Exercise requirements >>
Leave out all pictures and give back precisely the lines from the line with "What Blender Python" to the line with "def rgb(r, g, b): return", including those two lines.

══ Record extracts ══

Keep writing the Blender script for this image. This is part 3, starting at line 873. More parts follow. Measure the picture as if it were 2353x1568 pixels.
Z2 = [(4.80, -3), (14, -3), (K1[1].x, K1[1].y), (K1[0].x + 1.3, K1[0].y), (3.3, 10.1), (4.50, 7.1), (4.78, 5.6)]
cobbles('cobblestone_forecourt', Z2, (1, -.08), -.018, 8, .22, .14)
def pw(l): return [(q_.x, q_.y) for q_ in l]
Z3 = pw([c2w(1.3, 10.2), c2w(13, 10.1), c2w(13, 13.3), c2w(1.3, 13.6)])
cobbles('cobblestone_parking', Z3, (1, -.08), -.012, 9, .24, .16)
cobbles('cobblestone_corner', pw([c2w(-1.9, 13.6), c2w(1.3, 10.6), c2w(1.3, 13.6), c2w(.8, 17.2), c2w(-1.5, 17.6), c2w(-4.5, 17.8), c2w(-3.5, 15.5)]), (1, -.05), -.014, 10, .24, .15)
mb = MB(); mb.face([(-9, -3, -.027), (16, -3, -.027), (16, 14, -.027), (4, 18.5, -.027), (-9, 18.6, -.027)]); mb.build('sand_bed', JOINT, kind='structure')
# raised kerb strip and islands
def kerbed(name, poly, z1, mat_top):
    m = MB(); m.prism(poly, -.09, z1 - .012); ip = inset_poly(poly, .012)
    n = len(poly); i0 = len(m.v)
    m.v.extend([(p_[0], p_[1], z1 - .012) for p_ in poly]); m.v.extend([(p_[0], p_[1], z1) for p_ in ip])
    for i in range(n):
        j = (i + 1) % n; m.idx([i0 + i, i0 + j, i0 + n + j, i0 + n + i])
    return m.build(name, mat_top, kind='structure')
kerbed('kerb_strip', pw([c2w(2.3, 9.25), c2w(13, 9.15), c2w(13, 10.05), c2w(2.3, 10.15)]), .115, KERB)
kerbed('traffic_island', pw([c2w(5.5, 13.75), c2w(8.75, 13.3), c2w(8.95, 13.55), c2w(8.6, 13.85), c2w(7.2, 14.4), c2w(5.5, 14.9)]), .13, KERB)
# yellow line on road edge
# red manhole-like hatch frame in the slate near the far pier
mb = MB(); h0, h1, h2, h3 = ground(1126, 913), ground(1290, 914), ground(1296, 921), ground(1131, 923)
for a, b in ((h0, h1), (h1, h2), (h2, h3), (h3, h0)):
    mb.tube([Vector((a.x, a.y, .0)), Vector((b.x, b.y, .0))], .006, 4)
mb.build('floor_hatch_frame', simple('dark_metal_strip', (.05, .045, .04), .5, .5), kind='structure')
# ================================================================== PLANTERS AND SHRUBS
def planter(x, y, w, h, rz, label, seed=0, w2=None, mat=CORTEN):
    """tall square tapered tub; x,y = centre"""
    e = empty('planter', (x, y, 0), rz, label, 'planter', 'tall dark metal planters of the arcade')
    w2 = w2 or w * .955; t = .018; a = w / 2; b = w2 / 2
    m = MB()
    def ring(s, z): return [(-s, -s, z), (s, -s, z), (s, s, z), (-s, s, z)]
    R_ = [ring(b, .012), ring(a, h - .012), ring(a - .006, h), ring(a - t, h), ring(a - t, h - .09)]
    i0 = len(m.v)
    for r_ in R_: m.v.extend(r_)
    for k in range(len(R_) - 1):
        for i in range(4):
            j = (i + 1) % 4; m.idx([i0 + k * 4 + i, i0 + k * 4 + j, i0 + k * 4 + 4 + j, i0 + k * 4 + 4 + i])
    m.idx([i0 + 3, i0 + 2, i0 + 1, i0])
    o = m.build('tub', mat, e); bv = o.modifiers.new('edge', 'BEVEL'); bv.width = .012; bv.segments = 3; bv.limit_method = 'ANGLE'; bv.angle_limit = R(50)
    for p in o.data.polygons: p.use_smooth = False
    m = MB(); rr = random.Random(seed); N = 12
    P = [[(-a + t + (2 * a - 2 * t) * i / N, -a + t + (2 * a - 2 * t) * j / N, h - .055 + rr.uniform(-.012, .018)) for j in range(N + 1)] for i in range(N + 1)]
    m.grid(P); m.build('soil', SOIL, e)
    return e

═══
══ Record extracts ══

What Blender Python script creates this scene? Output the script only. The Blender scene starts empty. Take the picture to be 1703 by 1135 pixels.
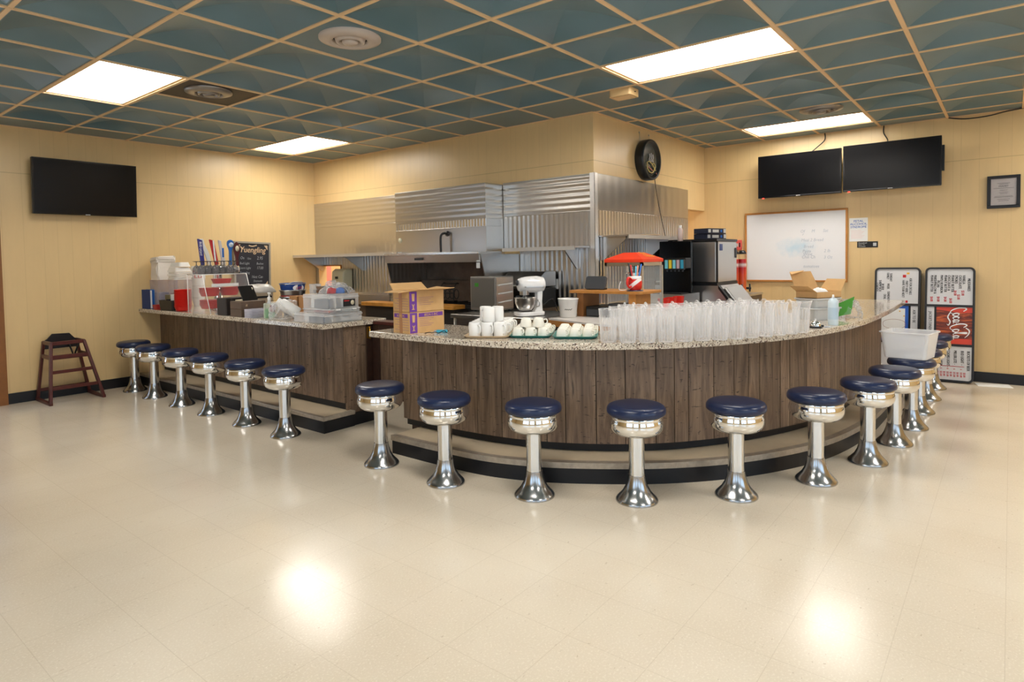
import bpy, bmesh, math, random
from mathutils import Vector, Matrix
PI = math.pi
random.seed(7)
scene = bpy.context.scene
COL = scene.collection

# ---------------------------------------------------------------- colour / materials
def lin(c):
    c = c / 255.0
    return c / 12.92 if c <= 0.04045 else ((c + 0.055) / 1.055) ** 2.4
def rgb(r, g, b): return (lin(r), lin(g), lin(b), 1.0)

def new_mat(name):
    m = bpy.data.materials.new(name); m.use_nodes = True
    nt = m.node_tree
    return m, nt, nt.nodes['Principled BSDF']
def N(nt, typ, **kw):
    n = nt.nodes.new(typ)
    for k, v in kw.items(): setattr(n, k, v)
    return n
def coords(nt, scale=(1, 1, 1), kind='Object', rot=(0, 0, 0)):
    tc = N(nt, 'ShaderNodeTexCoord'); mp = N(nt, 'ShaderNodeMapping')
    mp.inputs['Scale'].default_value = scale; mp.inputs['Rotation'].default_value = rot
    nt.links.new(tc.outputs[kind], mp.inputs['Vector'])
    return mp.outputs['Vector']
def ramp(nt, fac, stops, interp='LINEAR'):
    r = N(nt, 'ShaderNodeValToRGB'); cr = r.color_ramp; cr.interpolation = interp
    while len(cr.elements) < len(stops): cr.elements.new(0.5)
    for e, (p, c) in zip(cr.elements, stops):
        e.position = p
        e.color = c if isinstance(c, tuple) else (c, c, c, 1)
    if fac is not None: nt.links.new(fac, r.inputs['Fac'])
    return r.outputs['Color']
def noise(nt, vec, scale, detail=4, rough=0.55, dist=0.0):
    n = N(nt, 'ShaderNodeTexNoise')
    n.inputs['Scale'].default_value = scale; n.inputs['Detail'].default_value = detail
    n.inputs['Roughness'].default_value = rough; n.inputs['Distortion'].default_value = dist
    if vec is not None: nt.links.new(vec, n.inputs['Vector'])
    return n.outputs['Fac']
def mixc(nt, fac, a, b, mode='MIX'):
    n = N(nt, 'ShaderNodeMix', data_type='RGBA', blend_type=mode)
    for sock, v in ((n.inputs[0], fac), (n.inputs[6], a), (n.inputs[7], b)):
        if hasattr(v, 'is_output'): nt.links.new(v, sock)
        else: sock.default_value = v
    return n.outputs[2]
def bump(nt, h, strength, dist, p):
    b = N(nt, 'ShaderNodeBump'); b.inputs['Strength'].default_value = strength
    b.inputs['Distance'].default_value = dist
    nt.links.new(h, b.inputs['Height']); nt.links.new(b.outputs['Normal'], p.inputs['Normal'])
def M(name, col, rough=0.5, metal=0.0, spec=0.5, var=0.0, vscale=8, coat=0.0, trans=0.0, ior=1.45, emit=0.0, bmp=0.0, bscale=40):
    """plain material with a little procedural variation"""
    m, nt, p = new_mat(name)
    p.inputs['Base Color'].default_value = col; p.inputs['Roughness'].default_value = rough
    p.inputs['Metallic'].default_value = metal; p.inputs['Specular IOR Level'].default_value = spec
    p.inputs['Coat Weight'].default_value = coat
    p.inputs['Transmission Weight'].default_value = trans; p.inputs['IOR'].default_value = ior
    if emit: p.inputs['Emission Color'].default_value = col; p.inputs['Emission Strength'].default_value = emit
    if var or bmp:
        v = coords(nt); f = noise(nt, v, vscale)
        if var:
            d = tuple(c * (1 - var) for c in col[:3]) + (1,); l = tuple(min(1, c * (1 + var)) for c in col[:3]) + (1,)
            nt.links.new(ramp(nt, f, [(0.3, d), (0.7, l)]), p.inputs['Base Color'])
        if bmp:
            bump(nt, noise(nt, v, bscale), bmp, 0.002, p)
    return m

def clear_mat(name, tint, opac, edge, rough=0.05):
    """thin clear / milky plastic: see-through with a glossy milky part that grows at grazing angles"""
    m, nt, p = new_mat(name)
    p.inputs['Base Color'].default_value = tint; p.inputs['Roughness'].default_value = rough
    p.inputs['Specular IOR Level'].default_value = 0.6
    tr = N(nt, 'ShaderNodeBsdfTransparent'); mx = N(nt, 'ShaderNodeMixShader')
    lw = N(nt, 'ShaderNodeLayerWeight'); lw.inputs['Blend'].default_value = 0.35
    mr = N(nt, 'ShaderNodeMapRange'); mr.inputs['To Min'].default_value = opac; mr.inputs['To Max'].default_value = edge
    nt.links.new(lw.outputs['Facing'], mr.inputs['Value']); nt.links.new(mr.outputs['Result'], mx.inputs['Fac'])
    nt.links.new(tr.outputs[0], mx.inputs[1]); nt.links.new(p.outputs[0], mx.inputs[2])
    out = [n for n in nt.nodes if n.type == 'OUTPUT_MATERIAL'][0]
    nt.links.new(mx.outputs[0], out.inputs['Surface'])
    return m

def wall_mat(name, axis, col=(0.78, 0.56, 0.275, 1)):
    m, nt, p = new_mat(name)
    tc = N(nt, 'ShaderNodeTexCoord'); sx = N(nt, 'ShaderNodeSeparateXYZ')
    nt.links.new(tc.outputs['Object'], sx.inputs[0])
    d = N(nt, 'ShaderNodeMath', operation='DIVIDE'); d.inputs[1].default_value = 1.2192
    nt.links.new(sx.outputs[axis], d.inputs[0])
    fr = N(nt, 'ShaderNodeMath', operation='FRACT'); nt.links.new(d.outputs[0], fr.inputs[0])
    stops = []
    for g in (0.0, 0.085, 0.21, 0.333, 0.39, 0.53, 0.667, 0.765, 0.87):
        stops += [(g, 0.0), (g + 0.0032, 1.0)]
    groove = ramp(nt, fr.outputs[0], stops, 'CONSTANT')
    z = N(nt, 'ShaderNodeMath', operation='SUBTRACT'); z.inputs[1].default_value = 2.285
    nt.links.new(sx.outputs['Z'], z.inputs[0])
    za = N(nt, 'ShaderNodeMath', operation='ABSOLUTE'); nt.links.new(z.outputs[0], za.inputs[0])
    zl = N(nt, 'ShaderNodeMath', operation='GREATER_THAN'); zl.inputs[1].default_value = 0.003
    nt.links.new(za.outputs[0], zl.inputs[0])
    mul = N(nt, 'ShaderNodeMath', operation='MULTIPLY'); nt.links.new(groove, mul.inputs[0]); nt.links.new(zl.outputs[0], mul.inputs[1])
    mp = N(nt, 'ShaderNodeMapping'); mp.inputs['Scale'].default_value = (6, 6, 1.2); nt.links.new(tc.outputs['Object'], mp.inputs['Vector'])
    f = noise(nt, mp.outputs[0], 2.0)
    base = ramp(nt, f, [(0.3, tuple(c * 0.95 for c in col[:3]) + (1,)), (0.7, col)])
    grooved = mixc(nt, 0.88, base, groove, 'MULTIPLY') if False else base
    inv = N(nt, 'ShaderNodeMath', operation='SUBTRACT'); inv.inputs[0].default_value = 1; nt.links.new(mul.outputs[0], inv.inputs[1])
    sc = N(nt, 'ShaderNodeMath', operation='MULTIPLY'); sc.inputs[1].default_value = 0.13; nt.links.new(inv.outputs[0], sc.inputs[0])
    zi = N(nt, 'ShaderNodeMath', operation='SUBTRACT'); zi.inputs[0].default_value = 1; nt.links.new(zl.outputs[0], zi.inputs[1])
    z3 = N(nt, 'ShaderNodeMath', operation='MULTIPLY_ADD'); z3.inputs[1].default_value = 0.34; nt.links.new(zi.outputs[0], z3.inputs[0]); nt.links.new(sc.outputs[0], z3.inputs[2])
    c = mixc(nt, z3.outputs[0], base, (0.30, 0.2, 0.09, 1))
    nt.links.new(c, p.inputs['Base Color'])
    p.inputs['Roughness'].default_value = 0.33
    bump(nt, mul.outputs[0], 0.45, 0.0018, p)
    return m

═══
══ Record extracts ══

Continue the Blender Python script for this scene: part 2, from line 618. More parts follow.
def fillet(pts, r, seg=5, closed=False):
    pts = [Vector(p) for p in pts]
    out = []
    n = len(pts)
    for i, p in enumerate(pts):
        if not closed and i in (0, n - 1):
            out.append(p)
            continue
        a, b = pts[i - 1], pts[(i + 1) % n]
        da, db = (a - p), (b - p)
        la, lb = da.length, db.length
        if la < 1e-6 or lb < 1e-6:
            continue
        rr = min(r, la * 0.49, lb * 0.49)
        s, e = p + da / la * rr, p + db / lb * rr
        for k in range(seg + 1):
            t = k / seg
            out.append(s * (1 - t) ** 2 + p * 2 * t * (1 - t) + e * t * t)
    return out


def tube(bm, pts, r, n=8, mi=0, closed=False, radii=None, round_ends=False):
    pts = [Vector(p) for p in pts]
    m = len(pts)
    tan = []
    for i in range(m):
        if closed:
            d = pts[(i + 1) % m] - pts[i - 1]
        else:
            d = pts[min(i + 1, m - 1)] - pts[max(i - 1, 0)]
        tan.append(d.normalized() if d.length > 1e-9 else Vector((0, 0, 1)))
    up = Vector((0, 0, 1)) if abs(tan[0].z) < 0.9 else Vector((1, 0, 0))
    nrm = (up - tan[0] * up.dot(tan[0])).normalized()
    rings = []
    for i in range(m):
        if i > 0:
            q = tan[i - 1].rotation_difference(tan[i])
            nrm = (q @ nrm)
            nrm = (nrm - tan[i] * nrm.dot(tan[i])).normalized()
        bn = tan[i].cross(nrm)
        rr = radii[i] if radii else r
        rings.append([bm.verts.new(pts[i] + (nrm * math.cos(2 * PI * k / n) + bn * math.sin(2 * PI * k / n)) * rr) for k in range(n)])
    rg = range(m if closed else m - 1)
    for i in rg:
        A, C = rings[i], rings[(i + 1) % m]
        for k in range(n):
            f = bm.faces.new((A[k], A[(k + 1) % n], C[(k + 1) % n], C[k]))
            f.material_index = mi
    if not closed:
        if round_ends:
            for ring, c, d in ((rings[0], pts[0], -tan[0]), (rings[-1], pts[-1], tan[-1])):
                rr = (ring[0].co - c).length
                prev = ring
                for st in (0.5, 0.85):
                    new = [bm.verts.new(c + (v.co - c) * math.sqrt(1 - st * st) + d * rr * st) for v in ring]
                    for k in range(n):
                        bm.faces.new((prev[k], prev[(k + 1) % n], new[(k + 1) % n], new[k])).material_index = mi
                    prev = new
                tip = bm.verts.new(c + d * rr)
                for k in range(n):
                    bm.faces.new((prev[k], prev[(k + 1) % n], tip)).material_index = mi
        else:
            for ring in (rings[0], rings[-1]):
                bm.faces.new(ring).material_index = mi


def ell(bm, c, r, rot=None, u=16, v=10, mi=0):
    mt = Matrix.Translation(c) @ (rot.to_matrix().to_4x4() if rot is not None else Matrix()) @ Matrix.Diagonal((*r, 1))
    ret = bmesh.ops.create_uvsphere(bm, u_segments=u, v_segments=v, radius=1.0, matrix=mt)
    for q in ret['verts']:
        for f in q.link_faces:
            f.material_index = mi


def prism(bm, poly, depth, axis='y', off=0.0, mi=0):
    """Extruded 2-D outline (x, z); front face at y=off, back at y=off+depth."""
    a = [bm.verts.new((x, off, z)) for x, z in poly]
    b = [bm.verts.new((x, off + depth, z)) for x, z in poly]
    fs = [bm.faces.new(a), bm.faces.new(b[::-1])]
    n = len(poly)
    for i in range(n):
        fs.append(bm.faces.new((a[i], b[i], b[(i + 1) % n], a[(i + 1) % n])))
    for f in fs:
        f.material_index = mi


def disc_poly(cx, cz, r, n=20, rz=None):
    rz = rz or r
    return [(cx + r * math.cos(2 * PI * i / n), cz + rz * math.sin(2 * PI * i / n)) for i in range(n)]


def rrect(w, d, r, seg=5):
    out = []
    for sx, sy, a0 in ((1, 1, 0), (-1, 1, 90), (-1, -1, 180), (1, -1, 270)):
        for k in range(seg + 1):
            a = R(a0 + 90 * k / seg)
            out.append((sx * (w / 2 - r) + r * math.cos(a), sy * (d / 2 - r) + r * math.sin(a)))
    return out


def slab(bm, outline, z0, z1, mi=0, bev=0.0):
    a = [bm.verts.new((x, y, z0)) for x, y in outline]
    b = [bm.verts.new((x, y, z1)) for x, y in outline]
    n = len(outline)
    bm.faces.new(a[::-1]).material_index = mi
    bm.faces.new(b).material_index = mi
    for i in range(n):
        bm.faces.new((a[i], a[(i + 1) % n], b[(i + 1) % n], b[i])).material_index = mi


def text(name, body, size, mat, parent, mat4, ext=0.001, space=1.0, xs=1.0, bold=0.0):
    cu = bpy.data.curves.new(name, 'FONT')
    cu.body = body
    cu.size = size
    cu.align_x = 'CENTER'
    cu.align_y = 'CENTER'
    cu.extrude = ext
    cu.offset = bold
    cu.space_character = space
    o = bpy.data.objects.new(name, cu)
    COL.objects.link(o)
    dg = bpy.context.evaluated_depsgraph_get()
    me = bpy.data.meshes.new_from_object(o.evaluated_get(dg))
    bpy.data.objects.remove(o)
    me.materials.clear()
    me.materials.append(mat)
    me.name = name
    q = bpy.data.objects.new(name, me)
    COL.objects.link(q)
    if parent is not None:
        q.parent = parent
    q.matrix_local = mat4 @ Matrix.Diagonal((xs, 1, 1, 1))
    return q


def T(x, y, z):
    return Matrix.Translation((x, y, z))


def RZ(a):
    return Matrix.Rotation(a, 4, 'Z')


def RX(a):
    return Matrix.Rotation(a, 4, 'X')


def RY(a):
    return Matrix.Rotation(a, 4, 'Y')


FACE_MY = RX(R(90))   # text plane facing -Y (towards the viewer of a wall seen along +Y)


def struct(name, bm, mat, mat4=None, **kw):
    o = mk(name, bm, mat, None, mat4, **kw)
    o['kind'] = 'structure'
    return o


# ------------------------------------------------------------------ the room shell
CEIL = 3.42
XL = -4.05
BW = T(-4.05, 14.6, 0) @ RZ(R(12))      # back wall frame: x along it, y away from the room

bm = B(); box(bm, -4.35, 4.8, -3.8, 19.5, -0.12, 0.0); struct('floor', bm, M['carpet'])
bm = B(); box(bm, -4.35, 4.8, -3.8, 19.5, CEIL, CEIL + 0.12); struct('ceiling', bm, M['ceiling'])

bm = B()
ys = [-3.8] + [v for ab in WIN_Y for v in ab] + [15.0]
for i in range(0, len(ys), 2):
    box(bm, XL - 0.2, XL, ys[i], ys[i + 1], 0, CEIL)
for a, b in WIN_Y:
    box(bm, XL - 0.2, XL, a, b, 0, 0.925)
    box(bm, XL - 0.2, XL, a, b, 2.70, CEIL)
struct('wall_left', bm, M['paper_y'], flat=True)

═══

Correct result >>
What Blender Python script creates this scene? Output the script only. The Blender scene starts empty. Take the picture to be 1703 by 1135 pixels.
import bpy, bmesh, math, random
from mathutils import Vector, Matrix
PI = math.pi
random.seed(7)
scene = bpy.context.scene
COL = scene.collection

# ---------------------------------------------------------------- colour / materials
def lin(c):
    c = c / 255.0
    return c / 12.92 if c <= 0.04045 else ((c + 0.055) / 1.055) ** 2.4
def rgb(r, g, b): return (lin(r), lin(g), lin(b), 1.0)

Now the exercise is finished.